The Bureau of Reclamation recently declared the first-ever shortage on the Colorado River, which means Arizona, Nevada and Mexico will get less water than normal next year. By 2025, there's a 66% chance Lake Mead, a barometer for how much river water some states get, will reach a level where California would be in its second phase of cuts. The nation's most populated state has the most senior rights to river water.

While the reservoir on the Nevada-Arizona border is key for those three lower Colorado River basin states, Lake Powell on the Arizona-Utah border is the guide for Colorado, New Mexico, Wyoming and Utah in the upper basin. Smaller reservoirs upstream of Lake Powell have been releasing water into the massive lake so it can continue producing hydropower.
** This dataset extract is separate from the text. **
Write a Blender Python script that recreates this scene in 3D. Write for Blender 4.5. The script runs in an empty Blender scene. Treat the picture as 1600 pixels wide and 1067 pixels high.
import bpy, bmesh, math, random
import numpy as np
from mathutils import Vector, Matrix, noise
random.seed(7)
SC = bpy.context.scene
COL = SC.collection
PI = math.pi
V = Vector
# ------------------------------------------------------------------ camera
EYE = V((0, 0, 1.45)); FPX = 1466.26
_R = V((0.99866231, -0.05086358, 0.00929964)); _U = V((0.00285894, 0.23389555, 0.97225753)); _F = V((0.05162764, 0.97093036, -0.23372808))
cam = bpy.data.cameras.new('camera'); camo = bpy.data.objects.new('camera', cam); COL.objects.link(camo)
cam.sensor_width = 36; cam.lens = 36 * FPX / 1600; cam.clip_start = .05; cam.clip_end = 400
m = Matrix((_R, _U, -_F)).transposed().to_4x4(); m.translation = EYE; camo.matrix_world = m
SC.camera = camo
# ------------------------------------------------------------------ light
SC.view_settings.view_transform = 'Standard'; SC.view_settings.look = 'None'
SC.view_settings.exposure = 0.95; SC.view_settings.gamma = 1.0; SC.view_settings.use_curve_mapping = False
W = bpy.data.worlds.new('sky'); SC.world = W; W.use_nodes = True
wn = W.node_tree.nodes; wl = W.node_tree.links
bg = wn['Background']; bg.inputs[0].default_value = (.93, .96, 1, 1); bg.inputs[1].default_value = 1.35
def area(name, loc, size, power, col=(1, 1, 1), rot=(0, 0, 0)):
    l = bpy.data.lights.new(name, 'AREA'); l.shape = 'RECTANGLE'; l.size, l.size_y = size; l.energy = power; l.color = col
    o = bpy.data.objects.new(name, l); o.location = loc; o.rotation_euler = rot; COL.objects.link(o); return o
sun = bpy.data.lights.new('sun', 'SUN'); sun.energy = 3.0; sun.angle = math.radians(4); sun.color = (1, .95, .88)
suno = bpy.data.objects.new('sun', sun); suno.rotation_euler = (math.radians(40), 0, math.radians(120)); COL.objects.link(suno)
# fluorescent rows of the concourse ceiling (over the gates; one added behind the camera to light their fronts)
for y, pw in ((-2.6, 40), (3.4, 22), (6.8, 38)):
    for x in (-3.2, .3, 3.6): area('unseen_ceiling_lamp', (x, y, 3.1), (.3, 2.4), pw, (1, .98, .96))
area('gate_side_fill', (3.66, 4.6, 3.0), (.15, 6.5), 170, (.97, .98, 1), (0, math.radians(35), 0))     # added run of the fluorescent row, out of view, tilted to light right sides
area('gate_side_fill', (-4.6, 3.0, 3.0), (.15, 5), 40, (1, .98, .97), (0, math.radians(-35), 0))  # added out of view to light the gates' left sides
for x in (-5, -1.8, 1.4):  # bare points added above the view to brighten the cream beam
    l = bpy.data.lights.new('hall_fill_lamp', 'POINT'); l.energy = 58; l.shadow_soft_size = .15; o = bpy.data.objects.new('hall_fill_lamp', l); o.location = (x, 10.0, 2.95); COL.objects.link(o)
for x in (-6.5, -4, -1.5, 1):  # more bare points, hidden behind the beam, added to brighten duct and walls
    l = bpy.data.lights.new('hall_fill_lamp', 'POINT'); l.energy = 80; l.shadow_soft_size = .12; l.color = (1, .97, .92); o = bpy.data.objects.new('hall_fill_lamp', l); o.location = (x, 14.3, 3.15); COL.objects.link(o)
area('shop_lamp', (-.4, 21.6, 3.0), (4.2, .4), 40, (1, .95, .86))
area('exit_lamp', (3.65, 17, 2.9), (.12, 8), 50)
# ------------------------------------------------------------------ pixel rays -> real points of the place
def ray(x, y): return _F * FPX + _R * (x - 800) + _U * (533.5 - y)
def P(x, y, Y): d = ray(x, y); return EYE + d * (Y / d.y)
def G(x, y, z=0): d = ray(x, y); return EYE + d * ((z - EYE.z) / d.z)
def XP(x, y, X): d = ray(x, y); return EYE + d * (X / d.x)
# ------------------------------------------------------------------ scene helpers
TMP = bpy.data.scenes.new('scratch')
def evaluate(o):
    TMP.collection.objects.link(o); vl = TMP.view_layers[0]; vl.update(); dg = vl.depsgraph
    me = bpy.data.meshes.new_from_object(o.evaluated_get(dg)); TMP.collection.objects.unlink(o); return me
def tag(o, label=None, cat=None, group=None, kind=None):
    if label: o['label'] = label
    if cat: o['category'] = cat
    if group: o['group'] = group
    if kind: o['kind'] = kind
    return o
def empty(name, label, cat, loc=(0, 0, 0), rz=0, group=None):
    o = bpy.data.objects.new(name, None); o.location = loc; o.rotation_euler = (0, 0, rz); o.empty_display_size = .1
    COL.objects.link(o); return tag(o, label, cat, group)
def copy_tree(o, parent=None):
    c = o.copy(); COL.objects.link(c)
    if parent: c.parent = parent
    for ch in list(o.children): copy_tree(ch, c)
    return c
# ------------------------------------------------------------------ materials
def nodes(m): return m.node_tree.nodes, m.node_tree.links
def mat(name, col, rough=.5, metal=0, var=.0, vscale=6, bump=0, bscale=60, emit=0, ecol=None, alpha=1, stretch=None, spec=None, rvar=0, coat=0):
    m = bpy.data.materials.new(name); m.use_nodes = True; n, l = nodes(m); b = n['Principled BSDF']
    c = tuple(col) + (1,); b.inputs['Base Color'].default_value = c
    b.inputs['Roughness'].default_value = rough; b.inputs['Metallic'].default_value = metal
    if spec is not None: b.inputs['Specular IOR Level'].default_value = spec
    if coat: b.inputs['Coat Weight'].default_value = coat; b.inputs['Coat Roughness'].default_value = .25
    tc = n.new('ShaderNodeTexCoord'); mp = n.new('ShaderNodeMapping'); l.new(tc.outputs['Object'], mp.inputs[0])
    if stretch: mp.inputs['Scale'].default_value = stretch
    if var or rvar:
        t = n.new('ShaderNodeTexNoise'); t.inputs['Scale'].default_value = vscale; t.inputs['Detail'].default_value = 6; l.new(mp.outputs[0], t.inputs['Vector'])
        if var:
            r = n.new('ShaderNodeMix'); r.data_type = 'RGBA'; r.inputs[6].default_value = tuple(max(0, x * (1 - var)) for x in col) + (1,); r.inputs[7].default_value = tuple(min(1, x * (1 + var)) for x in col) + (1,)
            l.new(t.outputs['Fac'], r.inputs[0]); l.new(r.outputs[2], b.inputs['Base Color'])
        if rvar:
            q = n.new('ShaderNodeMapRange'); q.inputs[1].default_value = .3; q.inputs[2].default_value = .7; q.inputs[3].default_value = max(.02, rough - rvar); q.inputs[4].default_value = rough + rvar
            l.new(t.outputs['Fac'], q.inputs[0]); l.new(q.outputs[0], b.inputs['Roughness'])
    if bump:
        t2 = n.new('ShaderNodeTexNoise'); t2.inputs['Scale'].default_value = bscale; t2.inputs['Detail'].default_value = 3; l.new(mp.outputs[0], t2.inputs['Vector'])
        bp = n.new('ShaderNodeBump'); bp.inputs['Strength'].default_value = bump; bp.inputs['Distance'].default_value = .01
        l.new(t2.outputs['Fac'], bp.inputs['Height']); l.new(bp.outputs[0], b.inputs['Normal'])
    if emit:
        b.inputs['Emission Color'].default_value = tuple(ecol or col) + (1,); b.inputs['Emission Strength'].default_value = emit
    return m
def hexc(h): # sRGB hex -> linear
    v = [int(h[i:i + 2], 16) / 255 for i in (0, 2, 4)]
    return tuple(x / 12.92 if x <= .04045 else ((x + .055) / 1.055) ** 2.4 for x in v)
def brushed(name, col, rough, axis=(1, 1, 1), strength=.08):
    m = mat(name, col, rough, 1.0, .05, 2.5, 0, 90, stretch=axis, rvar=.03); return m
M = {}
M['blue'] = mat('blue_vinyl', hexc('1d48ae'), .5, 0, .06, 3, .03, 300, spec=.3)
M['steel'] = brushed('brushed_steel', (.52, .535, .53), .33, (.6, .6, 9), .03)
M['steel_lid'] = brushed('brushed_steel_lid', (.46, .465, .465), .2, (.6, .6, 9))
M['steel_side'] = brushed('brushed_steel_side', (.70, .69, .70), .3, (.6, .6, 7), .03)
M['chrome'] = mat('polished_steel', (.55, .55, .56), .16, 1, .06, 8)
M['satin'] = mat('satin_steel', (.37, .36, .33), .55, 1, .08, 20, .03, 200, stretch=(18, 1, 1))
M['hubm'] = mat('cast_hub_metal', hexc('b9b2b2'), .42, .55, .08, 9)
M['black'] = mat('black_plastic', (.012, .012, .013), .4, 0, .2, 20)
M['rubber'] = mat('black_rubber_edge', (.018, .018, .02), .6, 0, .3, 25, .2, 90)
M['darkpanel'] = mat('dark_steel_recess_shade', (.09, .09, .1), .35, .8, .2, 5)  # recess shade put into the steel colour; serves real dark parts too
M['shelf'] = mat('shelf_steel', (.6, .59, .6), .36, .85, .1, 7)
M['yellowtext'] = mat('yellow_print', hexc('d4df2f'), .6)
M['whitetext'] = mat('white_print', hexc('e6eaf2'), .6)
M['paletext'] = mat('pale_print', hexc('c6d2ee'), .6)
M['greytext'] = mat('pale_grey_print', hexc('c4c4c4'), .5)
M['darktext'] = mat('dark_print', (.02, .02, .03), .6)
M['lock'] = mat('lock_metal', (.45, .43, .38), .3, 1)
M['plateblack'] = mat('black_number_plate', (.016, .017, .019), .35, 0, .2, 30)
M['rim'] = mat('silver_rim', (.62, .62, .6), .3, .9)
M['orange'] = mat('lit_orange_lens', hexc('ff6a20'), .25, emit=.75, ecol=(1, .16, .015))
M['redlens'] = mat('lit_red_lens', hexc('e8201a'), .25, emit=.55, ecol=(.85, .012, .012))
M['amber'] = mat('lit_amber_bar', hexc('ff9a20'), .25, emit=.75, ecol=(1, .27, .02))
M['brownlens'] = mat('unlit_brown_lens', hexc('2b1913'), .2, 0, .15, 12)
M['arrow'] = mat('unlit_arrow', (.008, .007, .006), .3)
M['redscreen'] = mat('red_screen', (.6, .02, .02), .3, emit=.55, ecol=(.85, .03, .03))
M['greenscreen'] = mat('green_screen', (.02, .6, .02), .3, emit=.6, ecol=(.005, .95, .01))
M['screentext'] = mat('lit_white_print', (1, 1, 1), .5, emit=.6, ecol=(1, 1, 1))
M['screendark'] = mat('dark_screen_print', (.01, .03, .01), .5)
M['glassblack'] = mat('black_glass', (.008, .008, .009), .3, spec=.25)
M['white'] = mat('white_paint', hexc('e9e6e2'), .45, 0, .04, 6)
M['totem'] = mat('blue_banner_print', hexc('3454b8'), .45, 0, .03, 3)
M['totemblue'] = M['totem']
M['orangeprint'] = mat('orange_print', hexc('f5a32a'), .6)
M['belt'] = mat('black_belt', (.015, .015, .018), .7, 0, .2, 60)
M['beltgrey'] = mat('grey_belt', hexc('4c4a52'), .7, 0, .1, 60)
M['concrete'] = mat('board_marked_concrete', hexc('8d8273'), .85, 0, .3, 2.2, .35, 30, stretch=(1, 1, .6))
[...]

But any bump from the releases that started this summer isn't factored into the five-year projections, the Bureau of Reclamation said.

The agency's projections show there’s a 90% chance Lake Powell will hit a level where Glen Canyon Dam that holds it back couldn’t produce power as early as July 2022 if the region has another dry winter.

“The latest outlook for Lake Powell is troubling,” Wayne Pullan, the bureau’s director for the upper basin, said in a statement. “This highlights the importance of continuing to work collaboratively with the basin states, tribes and other partners toward solutions.”

Lake Powell and Lake Mead, the largest man-made reservoirs in the U.S., largely rely on melted snow. They have been hard hit by persistent drought amid climate change, characterized by a warming and drying trend in the past 30 years.